The World Stamp Show this June set the stage for the emergence of this once-lost Inverted Jenny stamp, one of four that was stolen in 1955 from stamp collector Ethel McCoy. These were part of the world-famous Curtis Jenny airmail plane stamps turned upside down, a printing error in 1918.

 Initially, Keelin and the auction house didn’t know what they had — it was the real “McCoy” in a literal and figurative sense. It had once belonged to Ethel MCoy but, upon her death, she deeded the rights to the standard-sized 24-cent postage stamp to the American Philatelic Research Library (APRL).

 Sixty-one years of history culminating to this one point when the famous stamp would be returned to its rightful owner, I was standing at a press conference. The FBI had opened a case with the Art Crimes Division in the New York office.
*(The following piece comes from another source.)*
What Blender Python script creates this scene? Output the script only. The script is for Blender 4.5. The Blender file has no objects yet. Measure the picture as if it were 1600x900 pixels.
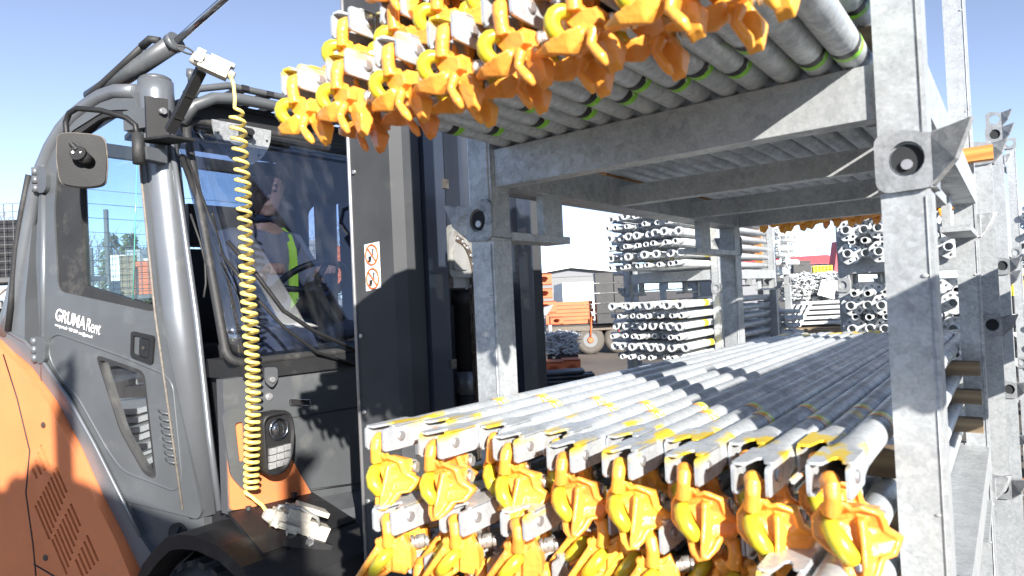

They, the federal prosecutor, and loads of TV cameras and photographers were there.

 The crime certainly was not solved — no thieves were jailed but Keelin did receive a reward of $50,000. The stamp is safe.

 So the moral of the story is to lean toward the hoarding side of life when cleaning. Especially when it comes to single stamps left in boxes from relatives. Another Inverted Jenny just might turn up.